6we has things that can be fairly criticized.
However, one thing that isn't a fair criticism is that it's not an outreach to gamers only familiar with games designed, oh...this century. Even if it were a FU to gamers who've played SR for 20-30 years (and it isn't) it's still fundamentally an attempt to make the game more palatable to modern gaming tastes.
I agree that it was an attempt to make the game more broadly available and less intimidating to mainstream gamers, and I highly doubt CGL was actively trying to give veteran players the shaft. I do, however, disagree with how they implemented the changes.
On the surface, the Edge system (which is the core mechanic of the game this time around) is a more streamlined way to account for modifiers in a given situation. But once you start looking at all the options that add/remove/influence Edge values and generation, its not really any more or less simple than just adding or subtracting dice from a pool, which in 5th could mostly be tallied up prior to the game starting (i.e. mods for guns or programs that assisted matrix actions).
But the thing that got me more than anything else was the fact that now my Edge could reach across the table and muck with my opponents dice, and vice versa. I absolutely despise games that trigger
gotcha moments like that.
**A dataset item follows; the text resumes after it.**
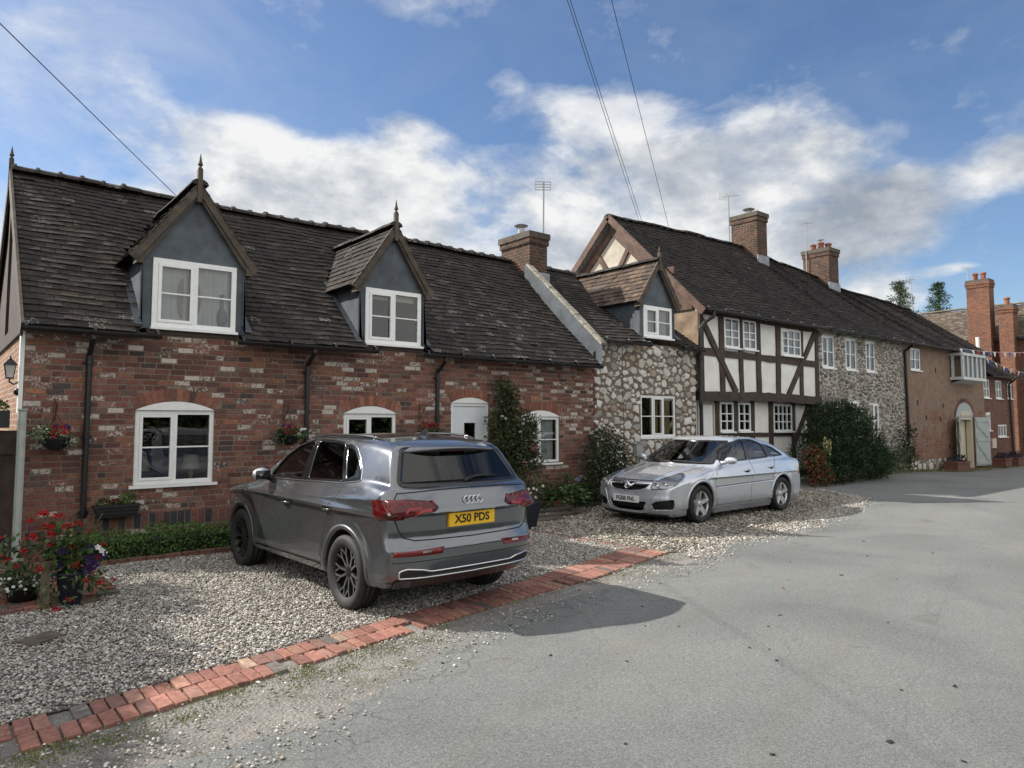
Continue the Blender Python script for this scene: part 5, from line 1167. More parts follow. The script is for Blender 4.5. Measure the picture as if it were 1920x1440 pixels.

It doesn't feel like I actually accomplished the thing I was trying to accomplish (like winning a thumb war by using your pointer finger), and it puts GMs in a spot where they have to walk a tightrope between letting players off easy (not using NPC Edge enough) and becoming overly adversarial (storing and spending NPC Edge too effectively).
Granted, those are just my current opinions, which may or may not change when the second errata drops.